A humanoid robot built by a Beijing robotics startup can now play a sustained game of tennis against a human — and the trick isn't better hardware, it's how you teach it.
Researchers from Tsinghua University, Peking University, Galbot, and Shanghai AI Laboratory published a preprint on arXiv on March 13 describing LATENT, a system that learns athletic skills from imperfect human motion capture data rather than requiring precise kinematic records or hours of court-side filming. The approach: capture five hours of primitive tennis movements from five amateur players in a space roughly the size of a bedroom, let a reinforcement learning policy experiment at speed in simulation, and deploy the resulting skill set on a Unitree G1 humanoid robot. The result, per the researchers: around 90 percent forehand accuracy and 78 percent backhand accuracy in real-world play, with the robot able to sustain multi-shot rallies with human opponents.
The data efficiency is the headline. Earlier approaches to robotic tennis required motion capture across full court dimensions or relied on AI systems like Nvidia's Vid2Player3D to extract technique from multi-camera TV footage — what the LATENT paper calls a pipeline requiring substantial expertise and engineering effort. LATENT compresses the problem: give the robot the building blocks of tennis motion (forehands, backhands, shuffle steps, crossover steps) and let a high-level policy figure out how to deploy them against an incoming ball. The policy operates in a latent action space — it doesn't directly command motor torques, it selects and adjusts from a learned repertoire of human-like motions. Two novel designs in that latent space allow the policy to correct and compose imperfect primitives in real time.

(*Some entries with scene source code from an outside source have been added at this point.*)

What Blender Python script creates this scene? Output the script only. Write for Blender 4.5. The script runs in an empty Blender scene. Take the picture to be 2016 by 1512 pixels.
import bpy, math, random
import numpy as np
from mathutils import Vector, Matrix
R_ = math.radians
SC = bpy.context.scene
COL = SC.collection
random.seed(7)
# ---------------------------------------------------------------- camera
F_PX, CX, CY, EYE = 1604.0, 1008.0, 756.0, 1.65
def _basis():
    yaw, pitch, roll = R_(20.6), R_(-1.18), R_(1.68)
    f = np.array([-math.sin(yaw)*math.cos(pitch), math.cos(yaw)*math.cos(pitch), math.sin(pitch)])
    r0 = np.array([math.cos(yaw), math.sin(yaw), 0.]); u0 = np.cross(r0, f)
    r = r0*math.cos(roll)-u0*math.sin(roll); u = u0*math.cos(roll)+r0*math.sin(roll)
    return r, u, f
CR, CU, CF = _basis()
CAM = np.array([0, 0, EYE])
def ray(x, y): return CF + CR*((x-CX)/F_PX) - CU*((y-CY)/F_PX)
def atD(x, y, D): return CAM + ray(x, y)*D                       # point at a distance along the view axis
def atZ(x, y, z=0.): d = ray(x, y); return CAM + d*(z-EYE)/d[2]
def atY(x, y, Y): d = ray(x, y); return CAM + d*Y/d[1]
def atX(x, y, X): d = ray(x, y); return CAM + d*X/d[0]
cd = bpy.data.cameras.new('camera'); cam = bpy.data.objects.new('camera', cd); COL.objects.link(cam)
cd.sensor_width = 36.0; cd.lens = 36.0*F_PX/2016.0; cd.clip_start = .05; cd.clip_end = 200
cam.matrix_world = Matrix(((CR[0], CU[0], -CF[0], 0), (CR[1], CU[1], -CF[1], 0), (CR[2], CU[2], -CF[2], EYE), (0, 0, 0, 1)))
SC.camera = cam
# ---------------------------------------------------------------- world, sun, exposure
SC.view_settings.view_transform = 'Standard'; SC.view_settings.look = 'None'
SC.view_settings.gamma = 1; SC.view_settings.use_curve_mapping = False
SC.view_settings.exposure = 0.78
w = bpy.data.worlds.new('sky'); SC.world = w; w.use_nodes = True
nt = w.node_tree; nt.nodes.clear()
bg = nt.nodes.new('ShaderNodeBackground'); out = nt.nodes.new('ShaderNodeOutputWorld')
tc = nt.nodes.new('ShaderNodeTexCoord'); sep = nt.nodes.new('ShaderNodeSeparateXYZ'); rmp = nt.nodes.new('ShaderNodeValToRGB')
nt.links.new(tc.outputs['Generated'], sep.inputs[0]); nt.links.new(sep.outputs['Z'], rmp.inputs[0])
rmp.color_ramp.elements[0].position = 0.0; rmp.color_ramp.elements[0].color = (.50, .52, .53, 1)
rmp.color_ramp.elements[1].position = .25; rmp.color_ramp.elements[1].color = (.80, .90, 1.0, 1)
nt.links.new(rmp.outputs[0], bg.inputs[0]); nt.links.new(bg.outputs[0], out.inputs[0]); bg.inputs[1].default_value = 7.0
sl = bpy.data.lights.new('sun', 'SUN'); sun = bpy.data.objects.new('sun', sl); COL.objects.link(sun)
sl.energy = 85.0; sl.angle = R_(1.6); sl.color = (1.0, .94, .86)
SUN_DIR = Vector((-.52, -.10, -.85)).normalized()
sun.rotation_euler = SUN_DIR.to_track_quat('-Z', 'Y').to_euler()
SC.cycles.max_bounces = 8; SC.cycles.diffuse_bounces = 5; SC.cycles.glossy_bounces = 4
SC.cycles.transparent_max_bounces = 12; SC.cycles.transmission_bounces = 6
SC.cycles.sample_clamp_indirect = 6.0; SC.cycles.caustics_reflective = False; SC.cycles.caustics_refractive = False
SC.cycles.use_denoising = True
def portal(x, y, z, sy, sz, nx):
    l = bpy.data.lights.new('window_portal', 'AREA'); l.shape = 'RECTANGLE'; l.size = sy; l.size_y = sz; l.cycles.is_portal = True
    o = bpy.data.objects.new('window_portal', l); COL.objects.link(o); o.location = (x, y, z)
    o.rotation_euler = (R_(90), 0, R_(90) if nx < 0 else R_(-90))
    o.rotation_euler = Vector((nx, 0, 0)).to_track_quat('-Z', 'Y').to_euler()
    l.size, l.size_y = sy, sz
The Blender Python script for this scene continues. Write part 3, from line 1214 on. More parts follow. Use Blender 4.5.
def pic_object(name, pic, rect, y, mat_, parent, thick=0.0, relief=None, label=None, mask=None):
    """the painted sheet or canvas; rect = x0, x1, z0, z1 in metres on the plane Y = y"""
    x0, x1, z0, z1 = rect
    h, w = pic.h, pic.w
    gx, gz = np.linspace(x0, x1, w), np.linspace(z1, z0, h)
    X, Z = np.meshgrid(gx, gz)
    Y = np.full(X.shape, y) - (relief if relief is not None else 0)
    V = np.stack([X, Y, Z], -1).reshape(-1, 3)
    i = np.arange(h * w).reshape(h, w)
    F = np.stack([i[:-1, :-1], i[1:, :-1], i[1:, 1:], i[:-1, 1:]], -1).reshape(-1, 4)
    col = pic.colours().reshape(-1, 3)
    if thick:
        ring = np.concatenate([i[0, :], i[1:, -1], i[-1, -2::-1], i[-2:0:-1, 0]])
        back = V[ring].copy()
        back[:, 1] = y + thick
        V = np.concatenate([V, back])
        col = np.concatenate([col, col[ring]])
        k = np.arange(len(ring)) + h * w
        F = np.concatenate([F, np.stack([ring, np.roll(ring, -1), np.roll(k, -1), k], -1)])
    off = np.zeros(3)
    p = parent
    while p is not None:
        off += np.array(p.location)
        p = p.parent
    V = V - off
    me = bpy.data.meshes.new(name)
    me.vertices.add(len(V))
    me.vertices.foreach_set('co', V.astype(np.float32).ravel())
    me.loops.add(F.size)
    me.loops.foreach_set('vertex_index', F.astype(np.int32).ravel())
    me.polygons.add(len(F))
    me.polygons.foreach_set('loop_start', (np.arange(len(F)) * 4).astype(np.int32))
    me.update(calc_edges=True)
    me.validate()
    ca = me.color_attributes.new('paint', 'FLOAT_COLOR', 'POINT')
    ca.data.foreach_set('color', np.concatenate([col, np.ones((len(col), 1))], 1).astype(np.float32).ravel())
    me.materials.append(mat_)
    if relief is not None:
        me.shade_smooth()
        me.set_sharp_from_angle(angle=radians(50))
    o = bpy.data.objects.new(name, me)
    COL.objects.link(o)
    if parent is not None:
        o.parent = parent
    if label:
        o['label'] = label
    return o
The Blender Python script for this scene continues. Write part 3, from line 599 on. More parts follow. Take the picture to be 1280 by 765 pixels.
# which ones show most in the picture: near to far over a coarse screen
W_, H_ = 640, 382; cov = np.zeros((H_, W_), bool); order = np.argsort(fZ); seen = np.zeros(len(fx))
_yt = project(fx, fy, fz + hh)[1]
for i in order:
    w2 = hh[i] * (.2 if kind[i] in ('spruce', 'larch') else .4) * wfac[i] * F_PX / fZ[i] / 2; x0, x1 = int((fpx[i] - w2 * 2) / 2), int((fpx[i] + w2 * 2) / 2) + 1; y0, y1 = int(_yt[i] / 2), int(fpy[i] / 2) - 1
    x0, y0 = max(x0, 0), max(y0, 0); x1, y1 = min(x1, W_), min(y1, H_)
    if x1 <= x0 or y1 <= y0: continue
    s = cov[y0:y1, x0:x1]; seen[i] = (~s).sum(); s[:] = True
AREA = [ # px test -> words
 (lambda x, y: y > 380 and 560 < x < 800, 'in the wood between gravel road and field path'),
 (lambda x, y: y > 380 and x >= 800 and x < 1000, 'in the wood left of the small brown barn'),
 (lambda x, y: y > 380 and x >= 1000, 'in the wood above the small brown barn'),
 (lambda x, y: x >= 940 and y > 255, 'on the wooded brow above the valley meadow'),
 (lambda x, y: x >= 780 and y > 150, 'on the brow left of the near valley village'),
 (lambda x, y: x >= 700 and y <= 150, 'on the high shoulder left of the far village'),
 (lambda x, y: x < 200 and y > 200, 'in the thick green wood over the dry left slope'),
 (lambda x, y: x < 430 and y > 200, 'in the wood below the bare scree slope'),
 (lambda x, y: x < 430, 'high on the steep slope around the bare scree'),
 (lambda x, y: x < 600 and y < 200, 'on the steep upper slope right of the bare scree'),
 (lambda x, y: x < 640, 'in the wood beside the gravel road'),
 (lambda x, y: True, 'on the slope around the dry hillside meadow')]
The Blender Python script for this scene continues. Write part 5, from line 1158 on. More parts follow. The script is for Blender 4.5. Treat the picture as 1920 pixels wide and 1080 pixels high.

The Unitree G1, Galbot's 26-joint, open-source humanoid platform, ran the resulting policy in the real world. In simulation, LATENT achieved 96.5 percent accuracy; in testing against live humans, the numbers dropped but held — roughly 90 percent forehand, 78 percent backhand. Galbot posted video of the system in action on March 16, showing sustained rallies with natural whole-body motion and what the team describes as millisecond-order reaction times.
The preprint has not yet been peer reviewed — a caveat worth naming before the demo video racks up views. The gap between controlled demo and chaotic real-court conditions (wind, lighting variance, ball spin) remains untested. And five amateur players, even if they provided enough variety to generalize, is not a large training set.
But the approach could transfer. The LATENT team writes that the framework generalizes to other athletic skills beyond tennis — football and badminton get mentions in the paper. Galbot, which has raised roughly $150 million in funding and counts NVIDIA's Jetson Thor platform as a hardware partner, has open-sourced the code on GitHub. If the method holds across sports and labs, it could lower the data barrier for teaching humanoid robots dynamic physical skills that have historically required either exhaustive motion capture or elaborate simulation pipelines.
For context: UBTech's Walker S2 robot demonstrated tennis capability in January 2026, but with a more constrained rally setup. The LATENT result is qualitatively different — multi-shot, open-ended rallies rather than scripted exchanges — and the path to getting there used less data. Whether that translates to a robot that could hold its own on a real court, let alone against a player with any actual skill, is a question for the next round of experiments.